Lee was recently reminded of another film he was featured in around the same period and he began to laugh.
"Oh "Groupies?" Yeah, I remember that. We had this film crew following us around for ages, shooting all this stuff, but they were paying a lot more attention to the groupies than us. I asked 'em what the film was for and they told me a music documentary called "Rock '70." But I knew they weren't really there for the music and when it came out, I was right."
One thing the forgotten film showed, besides backstage antics, was more of Lee's dexterity, including the use of a drumstick to pound his guitar.
"Yeah," he said, "I still do the drumsticks. It's fun."
The early 70s meant big changes for Alvin Lee. His parents were were jazz and blues fans who encouraged his interest in the guitar as a child. By 13 he formed his first band. He began Ten Years After in 1966 and two years later it was the top club act in London. Lee was known not only for his love of blues and early rockers like Chuck Berry, but for his amazing speed as well.

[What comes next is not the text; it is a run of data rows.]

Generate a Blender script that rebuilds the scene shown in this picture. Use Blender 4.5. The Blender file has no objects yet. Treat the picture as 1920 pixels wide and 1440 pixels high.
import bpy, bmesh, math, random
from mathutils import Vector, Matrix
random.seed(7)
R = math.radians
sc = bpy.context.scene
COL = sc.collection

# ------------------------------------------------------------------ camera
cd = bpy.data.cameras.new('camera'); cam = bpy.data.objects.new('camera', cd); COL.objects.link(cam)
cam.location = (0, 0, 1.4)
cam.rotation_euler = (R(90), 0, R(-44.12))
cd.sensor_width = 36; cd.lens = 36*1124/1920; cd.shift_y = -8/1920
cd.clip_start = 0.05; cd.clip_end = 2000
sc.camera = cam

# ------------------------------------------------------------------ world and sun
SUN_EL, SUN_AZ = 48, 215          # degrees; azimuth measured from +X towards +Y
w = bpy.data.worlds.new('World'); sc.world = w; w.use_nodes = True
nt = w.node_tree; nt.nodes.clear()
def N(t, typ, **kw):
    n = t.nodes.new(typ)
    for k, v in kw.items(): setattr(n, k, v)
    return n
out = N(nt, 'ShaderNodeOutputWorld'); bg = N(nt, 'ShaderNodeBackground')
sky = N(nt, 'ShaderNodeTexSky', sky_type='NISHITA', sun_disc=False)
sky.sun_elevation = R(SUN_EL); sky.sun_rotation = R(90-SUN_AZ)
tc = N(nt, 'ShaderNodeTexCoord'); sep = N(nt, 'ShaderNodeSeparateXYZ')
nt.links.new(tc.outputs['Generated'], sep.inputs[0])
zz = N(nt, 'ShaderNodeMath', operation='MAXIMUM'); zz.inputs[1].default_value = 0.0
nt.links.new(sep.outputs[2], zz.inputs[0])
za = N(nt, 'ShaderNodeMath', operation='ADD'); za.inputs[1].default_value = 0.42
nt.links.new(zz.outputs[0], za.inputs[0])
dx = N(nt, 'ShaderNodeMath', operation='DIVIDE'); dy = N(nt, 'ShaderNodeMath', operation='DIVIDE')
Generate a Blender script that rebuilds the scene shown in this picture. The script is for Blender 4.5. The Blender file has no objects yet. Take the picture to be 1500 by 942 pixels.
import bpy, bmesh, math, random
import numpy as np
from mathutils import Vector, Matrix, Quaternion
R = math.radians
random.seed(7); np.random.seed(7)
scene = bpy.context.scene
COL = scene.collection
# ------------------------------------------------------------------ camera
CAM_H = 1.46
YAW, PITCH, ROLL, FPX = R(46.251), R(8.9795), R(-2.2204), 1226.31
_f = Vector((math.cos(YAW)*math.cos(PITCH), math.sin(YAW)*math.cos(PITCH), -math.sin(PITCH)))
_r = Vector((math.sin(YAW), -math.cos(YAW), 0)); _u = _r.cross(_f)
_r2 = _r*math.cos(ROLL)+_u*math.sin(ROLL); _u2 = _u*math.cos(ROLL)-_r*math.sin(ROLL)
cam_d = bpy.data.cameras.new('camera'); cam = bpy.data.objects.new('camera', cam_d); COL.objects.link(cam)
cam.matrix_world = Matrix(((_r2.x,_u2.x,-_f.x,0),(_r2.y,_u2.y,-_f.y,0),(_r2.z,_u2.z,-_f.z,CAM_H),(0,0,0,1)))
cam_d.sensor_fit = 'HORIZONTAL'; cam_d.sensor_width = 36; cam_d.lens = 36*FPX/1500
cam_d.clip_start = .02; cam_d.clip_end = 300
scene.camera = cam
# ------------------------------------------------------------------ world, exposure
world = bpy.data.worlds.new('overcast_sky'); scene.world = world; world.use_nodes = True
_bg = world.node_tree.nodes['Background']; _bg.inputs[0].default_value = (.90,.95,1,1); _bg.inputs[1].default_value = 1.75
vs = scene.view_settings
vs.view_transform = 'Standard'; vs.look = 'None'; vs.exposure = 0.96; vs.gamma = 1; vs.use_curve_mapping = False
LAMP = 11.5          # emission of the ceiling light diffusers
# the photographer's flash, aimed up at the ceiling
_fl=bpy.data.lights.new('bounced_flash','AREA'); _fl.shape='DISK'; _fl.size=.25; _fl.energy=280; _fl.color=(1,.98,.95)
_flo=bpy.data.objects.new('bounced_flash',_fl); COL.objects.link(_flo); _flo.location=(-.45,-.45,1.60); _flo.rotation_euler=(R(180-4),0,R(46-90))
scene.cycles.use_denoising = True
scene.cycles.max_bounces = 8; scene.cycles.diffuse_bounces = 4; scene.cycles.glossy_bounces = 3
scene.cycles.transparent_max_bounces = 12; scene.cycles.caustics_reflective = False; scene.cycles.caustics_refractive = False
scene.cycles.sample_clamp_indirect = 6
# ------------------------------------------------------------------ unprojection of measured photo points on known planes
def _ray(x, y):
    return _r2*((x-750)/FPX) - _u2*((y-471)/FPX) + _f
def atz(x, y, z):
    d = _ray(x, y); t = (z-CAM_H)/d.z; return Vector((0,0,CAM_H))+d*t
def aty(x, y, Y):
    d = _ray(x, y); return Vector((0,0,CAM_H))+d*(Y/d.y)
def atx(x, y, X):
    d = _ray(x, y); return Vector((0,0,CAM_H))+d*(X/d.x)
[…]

But with Woodstock and the resulting fame came bigger venues, bigger gigs and it started to sour for the guitarist.
"When it got to the arena stage I didn't really enjoy it, to be honest," Lee continued by phone from southern California. "The music was floundering in the huge places, there was no atmosphere and you got no feedback from the audience. I couldn't see anyone. At the height of the so-called famous Ten Years After I was a very unhappy boy."
Lee did 28 tours in five years and recorded scores of albums. He retired Ten Years After in 1976, although it reared its head for one last gasp in 1988. Now he plays mainly clubs and small theaters.
"Those are really the best gigs I've done, where there's about a thousand people and you're right close to them. You get some real energy out of those . . . that's how you tell if things are working. You can't tell anything in an ice hockey arena."
Lee has also continued to record. His newest release, "I Hear You Rockin'," is a dozen tracks of classic style rock and blues, mostly penned by Lee. Along for the ride on two tracks is Lee's old friend George Harrison, whose slide guitar work is instantly and pleasantly identifiable.
"Yeah, you can really tell it's him," said Lee, "he really is a good slide player. We've known each other since 1973 when I recorded one of his songs "So Sad" and he played on it. I've played on some of his albums as well and we've jammed a lot over the years. But he really is modest and prefers to remain anonymous."
These days Lee mostly tours Europe, this is his first U.S. tour since 1989. And he now lives in Barcelona.
Lee says he " always wanted to be a musician, a working musician, not a rock star, and it's still what I do. It's really all I know how to do. The only hard bit is the traveling. I sometimes say we play for nothing, we get paid for the traveling."